> **Written problem**:
From the first line of the data down to and including the line with "from mathutils import Vector, Matrix", copy everything exactly, leaving out pictures.
* Begin Data excerpts *
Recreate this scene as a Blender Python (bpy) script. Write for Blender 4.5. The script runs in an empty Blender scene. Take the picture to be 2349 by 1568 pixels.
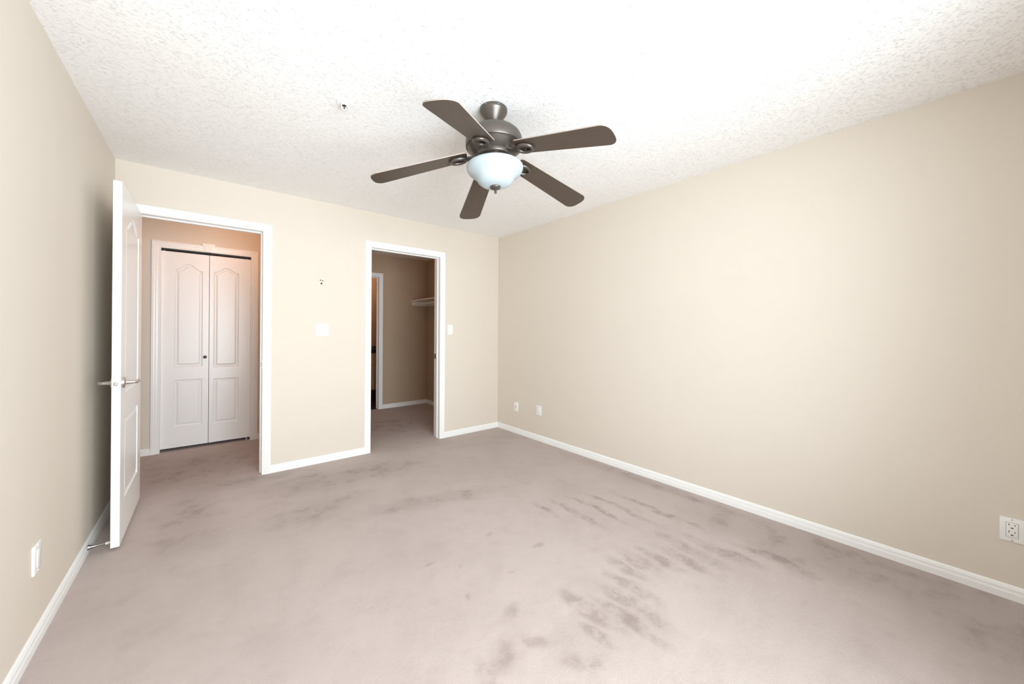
import bpy, bmesh, math, random
from mathutils import Vector, Matrix

# ------------------------------------------------------------------ camera, world, lights, exposure
S = bpy.context.scene
COL = S.collection
random.seed(4)
D, XL, XR, CEIL = 3.7177, -0.5119, 2.8381, 2.40      # back wall, left wall, right wall, ceiling
YF = -0.62                                          # window wall behind the camera
WT = 0.118                                          # wall thickness
YH = 4.975                                          # far hall wall
YC = 5.705                                          # far wall of the walk-in closet

cam = bpy.data.cameras.new('camera')
cam.sensor_fit = 'HORIZONTAL'; cam.sensor_width = 36.0
cam.lens = 12.8847; cam.shift_y = -0.01122; cam.clip_start = 0.02
co = bpy.data.objects.new('camera', cam); COL.objects.link(co)
F = Vector((0.63661, 0.77118, 0.00311)); R = Vector((0.77116, -0.63662, 0.00496)); U = Vector((-0.00581, 0.00076, 0.99998))
m = Matrix((R, U, -F)).transposed().to_4x4(); m.translation = (0, 0, 1.2124)
co.matrix_world = m
S.camera = co

S.view_settings.view_transform = 'Standard'
S.view_settings.look = 'None'
S.view_settings.gamma = 1.0
S.view_settings.use_curve_mapping = False
S.view_settings.exposure = 0.13
try:
    S.cycles.use_denoising = True
    S.cycles.max_bounces = 11
    S.cycles.diffuse_bounces = 9
    S.cycles.adaptive_threshold = 0.015
    S.cycles.sample_clamp_indirect = 8.0
    S.cycles.caustics_reflective = False
    S.cycles.caustics_refractive = False
except Exception:
    pass

w = bpy.data.worlds.new('sky'); S.world = w; w.use_nodes = True
bg = w.node_tree.nodes['Background']; bg.inputs['Color'].default_value = (0.85, 0.93, 1.0, 1); bg.inputs['Strength'].default_value = 1.6


def area(name, loc, direction, sx, sy, power, color, spread=180):
    l = bpy.data.lights.new(name, 'AREA'); l.shape = 'RECTANGLE'; l.size = sx; l.size_y = sy
    l.energy = power; l.color = color; l.spread = math.radians(spread)
    o = bpy.data.objects.new(name, l); COL.objects.link(o)
    o.location = loc
    o.rotation_euler = Vector(direction).to_track_quat('-Z', 'Y').to_euler()
    return o


def lamp(name, loc, power, color, radius):
    l = bpy.data.lights.new(name, 'POINT'); l.energy = power; l.color = color; l.shadow_soft_size = radius
    o = bpy.data.objects.new(name, l); COL.objects.link(o); o.location = loc
    return o


# added fill lamp, aimed up to bounce off the ceiling near the camera
area('bounce_fill', (0.35, -0.15, 1.55), (0.25, 0.35, 1), 0.25, 0.25, 5.5, (0.90, 0.965, 1.0), 150)
# daylight coming in through the wide window behind the camera
WX0, WX1, WZ0, WZ1 = -0.10, 1.60, 0.30, 2.12
area('daylight', ((WX0 + WX1) / 2, YF - 0.14, (WZ0 + WZ1) / 2), (0, 1, 0.16), WX1 - WX0, WZ1 - WZ0, 95, (0.86, 0.945, 1.0), 142)
lamp('hall_light', (0.20, 4.25, 2.28), 6.0, (1.0, 0.50, 0.25), 0.09)
lamp('closet_light', (1.75, 4.6, 2.28), 2.0, (1.0, 0.44, 0.17), 0.08)
lamp('bathroom_light', (2.0, 6.3, 2.25), 5.0, (1.0, 0.66, 0.40), 0.10)

# ------------------------------------------------------------------ materials


def new_mat(name):
    m = bpy.data.materials.new(name); m.use_nodes = True
    nt = m.node_tree
    return m, nt, nt.nodes['Principled BSDF']


def node(nt, t, **kw):
    n = nt.nodes.new(t)
    for k, v in kw.items():
        if k in n.inputs.keys():
            n.inputs[k].default_value = v
        else:
            setattr(n, k, v)
    return n


def simple(name, col, rough=0.5, metal=0.0, bump=0.0, bscale=200.0, var=0.0, spec=0.5):
    m, nt, b = new_mat(name)
    b.inputs['Base Color'].default_value = (*col, 1); b.inputs['Roughness'].default_value = rough
    b.inputs['Metallic'].default_value = metal; b.inputs['Specular IOR Level'].default_value = spec
    tc = node(nt, 'ShaderNodeTexCoord')
    if bump:
        n = node(nt, 'ShaderNodeTexNoise', Scale=bscale, Detail=4.0)
        nt.links.new(tc.outputs['Object'], n.inputs['Vector'])
        bp = node(nt, 'ShaderNodeBump', Strength=bump, Distance=0.002)
        nt.links.new(n.outputs['Fac'], bp.inputs['Height']); nt.links.new(bp.outputs['Normal'], b.inputs['Normal'])
    if var:
        n = node(nt, 'ShaderNodeTexNoise', Scale=3.0, Detail=5.0)
        nt.links.new(tc.outputs['Object'], n.inputs['Vector'])
        mx = node(nt, 'ShaderNodeMix', data_type='RGBA')
        mx.inputs[6].default_value = (*[c * (1 - var) for c in col], 1); mx.inputs[7].default_value = (*[min(1, c * (1 + var)) for c in col], 1)
        nt.links.new(n.outputs['Fac'], mx.inputs[0]); nt.links.new(mx.outputs[2], b.inputs['Base Color'])
    return m


M = {}
M['wall'] = simple('wall_paint', (0.695, 0.635, 0.557), 0.62, bump=0.06, bscale=260, var=0.012, spec=0.3)
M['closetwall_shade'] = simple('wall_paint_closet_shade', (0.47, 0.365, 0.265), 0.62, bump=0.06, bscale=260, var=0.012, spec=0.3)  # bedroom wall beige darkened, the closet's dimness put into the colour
M['trim'] = simple('white_trim_paint', (0.87, 0.87, 0.865), 0.32, bump=0.02, bscale=60)
M['door'] = simple('white_door_paint', (0.86, 0.86, 0.855), 0.30, bump=0.03, bscale=90)
M['plastic'] = simple('white_plastic', (0.86, 0.86, 0.85), 0.28, var=0.005)
M['slot'] = simple('dark_slot', (0.012, 0.011, 0.010), 0.7, bump=0.02)
M['gap'] = simple('plate_gap_grey', (0.45, 0.45, 0.44), 0.5, bump=0.02)
M['nickel'] = simple('satin_nickel', (0.62, 0.60, 0.57), 0.26, 1.0, bump=0.01, bscale=400)
M['chrome'] = simple('door_stop_metal', (0.40, 0.39, 0.38), 0.22, 1.0, bump=0.01)
M['rubber'] = simple('white_rubber', (0.80, 0.74, 0.70), 0.6, bump=0.02)
M['bronze'] = simple('fan_brushed_bronze', (0.125, 0.108, 0.095), 0.36, 0.7, bump=0.02, bscale=500, var=0.05)
M['track'] = simple('black_track_metal', (0.01, 0.01, 0.01), 0.5, 0.3, bump=0.02)
M['cream'] = simple('fan_neck_nickel', (0.55, 0.52, 0.47), 0.35, 0.6, bump=0.02)
M['shelf'] = simple('white_shelf_melamine', (0.80, 0.76, 0.72), 0.4, bump=0.02)
M['vanity'] = simple('tan_vanity_laminate', (0.62, 0.44, 0.28), 0.4, bump=0.02, var=0.05)
M['darktop'] = simple('dark_vanity_top', (0.02, 0.013, 0.012), 0.25, bump=0.02)
M['tile'] = simple('dark_bathroom_floor', (0.05, 0.028, 0.024), 0.35, bump=0.02, var=0.2)
M['mahogany'] = simple('dark_red_wood', (0.10, 0.018, 0.010), 0.4, bump=0.02)
M['towel'] = simple('bathroom_panel_tan', (0.55, 0.36, 0.24), 0.5, bump=0.02)
M['porcelain'] = simple('white_porcelain', (0.82, 0.78, 0.76), 0.15, bump=0.01)
M['redbulb'] = simple('dark_sprinkler_bulb', (0.04, 0.025, 0.02), 0.3, bump=0.01)


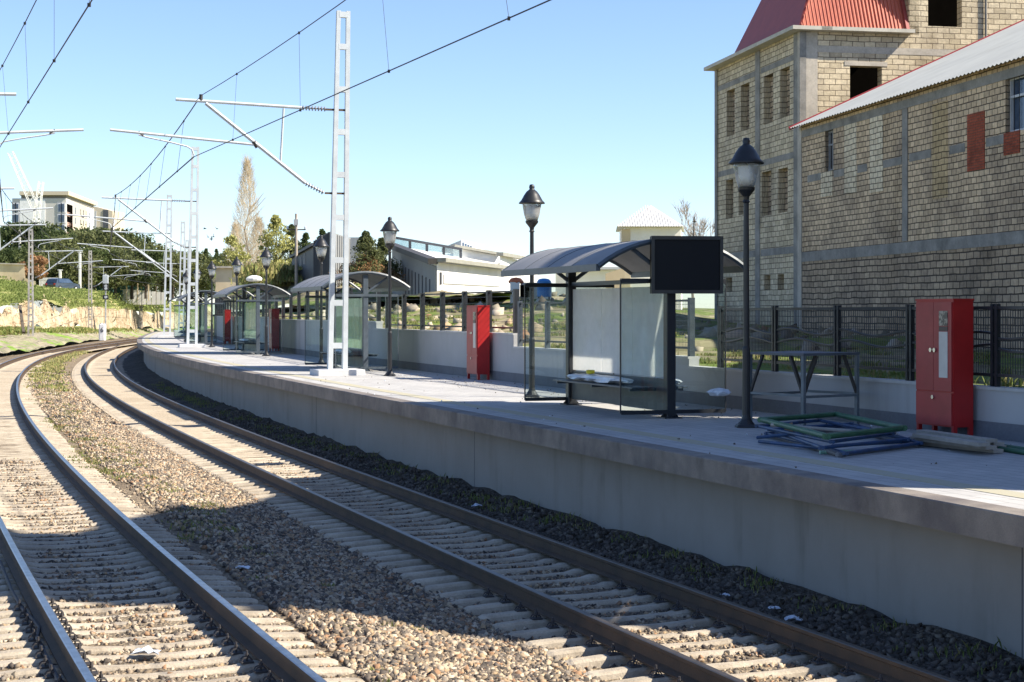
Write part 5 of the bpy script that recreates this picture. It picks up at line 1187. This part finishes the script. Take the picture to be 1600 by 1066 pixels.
# tower house with hip roof
th = empty('tower_house', at(1017, 88, 3), 0, 'pale square tower house with a white hipped corrugated roof behind the near shelter', 'building'); tv = th.location
q = [Vector(at(px, Y).xy) - Vector(tv.xy) for px, Y in ((977, 84), (1064, 84), (1066, 89), (968, 88))]; ze = zy(355, 84) - 3
b = MB(); prism(b, q, -3, ze); b.build('wall', cream, th)
b = MB(); qe = [Vector(at(px, Y).xy) - Vector(tv.xy) for px, Y in ((964, 83.6), (1068, 83.6), (1070, 89.5), (962, 89.5))]; ap = Vector((*(Vector(at(1017, 86).xy) - Vector(tv.xy)), zy(321, 86) - 3))
b.add([(p.x, p.y, ze + .02) for p in qe] + [tuple(ap)], [(0, 1, 4), (1, 2, 4), (2, 3, 4), (3, 0, 4), (3, 2, 1, 0)])
for i in range(26):
    f = (i + .5) / 26; p0 = Vector((qe[0].x * (1 - f) + qe[1].x * f, qe[0].y - .01, ze + .05)); k = 1 - abs(2 * f - 1); p1 = Vector((p0.x, p0.y + (ap.y - p0.y) * k, ze + .05 + (ap.z - ze) * k)); b.bar(p0, p1, .03, .008)
b.build('roof', M('white_sheet_roof', (.70, .69, .66), (.6, .59, .56), .7), th)
b = MB(); b.box(q[0].x - .18, q[0].x + .25, q[0].y - .03, q[0].y + .3, -3, ze - .1); b.build('quoin', beige, th)
b = MB(); b.tube([(1.75, q[0].y - .2, ze - .9), (1.8, q[0].y - .25, ze + .5)], .03, 5); b.lathe([(.02, ze + .2), (.10, ze + .26), (.11, ze + .28)], 10, (1.8, q[0].y - .3)); b.build('antenna', clipm, th)
lw = empty('stone_wing', at(960, 82, 3), 0, 'ragged low stone wall at the left foot of the tower house', 'wall'); lv = Vector(lw.location.xy)
b = MB(); prism(b, [Vector(at(px, Y).xy) - lv for px, Y in ((946, 79), (976, 79), (976, 82), (946, 82))], -3, [zy(428, 79) - 3, zy(418, 79) - 3, zy(418, 82) - 3, zy(428, 82) - 3]); b.build('wall', beige, lw)
hw = empty('white_house', at(905, 150, 3), 0, 'low white house wall seen under the near shelter roof', 'building'); hvv = Vector(hw.location.xy)
b = MB(); prism(b, [Vector(at(px, Y).xy) - hvv for px, Y in ((868, 110), (962, 110), (962, 116), (868, 116))], -3, [zy(422, 110) - 3] * 4); b.build('wall', pale_p, hw)
b = MB(); prism(b, [Vector(at(px, Y).xy) - hvv for px, Y in ((862, 109), (968, 109), (968, 117), (862, 117))], zy(422, 110) - 2.99, [zy(418, 110) - 3] * 4); b.build('roof', greywin, hw)
gh = empty('garden_shed', at(803, 72, 3), 0, 'small white and brown shack with an orange cover left of the near shelter roof', 'shed'); gv = Vector(gh.location.xy)
b = MB(); prism(b, [Vector(at(px, Y).xy) - gv for px, Y in ((797, 70), (812, 70), (812, 73), (797, 73))], -2, [zy(441, 70) - 3] * 4); b.build('wall', pale_p, gh)
b = MB(); prism(b, [Vector(at(px, Y).xy) - gv for px, Y in ((813, 70.5), (862, 70.5), (862, 73), (813, 73))], -2, [zy(441, 70) - 3] * 4); b.build('wall', cream, gh)
b = MB(); a = pt(806, 441, 70.3) - gh.location; b.lathe([(.3, a.z - .05), (.34, a.z + .02), (.22, a.z + .16), (.05, a.z + .2)], 9, (a.x, a.y)); b.build('cover', M('orange_cover', (.5, .14, .05), None, .7), gh)
b = MB(); a = pt(822, 455, 69.9) - gh.location; b.box(a.x - .25, a.x + .25, a.y - .05, a.y + .3, a.z - .25, a.z + .25); b.build('doorway', darkin, gh)  # near-black box stands for the shade inside the doorway
for px, Y, lb in ((850, 66, 'larger blue round water tank behind the fence, seen through the near shelter glass'), (833, 72, 'smaller blue water tank behind the fence, left of the larger one')):
    c = at(px, Y); z0_ = zy(464, Y); b = MB(); kk = 1 if px > 840 else .55; hh = .72 * kk; kk *= .65; b.lathe([(r_ * kk, z0_ + z_ * hh) for r_, z_ in ((.40, 0), (.42, .04), (.42, .45), (.44, .47), (.42, .5), (.42, .85), (.3, .96), (.1, 1))], 16, (0, 0)); o = b.build('water_tank', bluetank, smooth=False); o.location = (c.x, c.y, 0); tag(o, lb, 'water tank', 'blue water tanks')
    b = MB(); 
    for sx in (-.2, .2):
        for sy in (-.2, .2): b.bar((sx, sy, yardz(spos(Y), 9) - .4), (sx, sy, z0_), .05, .05)
    b.build('tank_stand', clipm, o)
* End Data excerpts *
> **Response for this exercise**:
Recreate this scene as a Blender Python (bpy) script. Write for Blender 4.5. The script runs in an empty Blender scene. Take the picture to be 2349 by 1568 pixels.
import bpy, bmesh, math, random
from mathutils import Vector, Matrix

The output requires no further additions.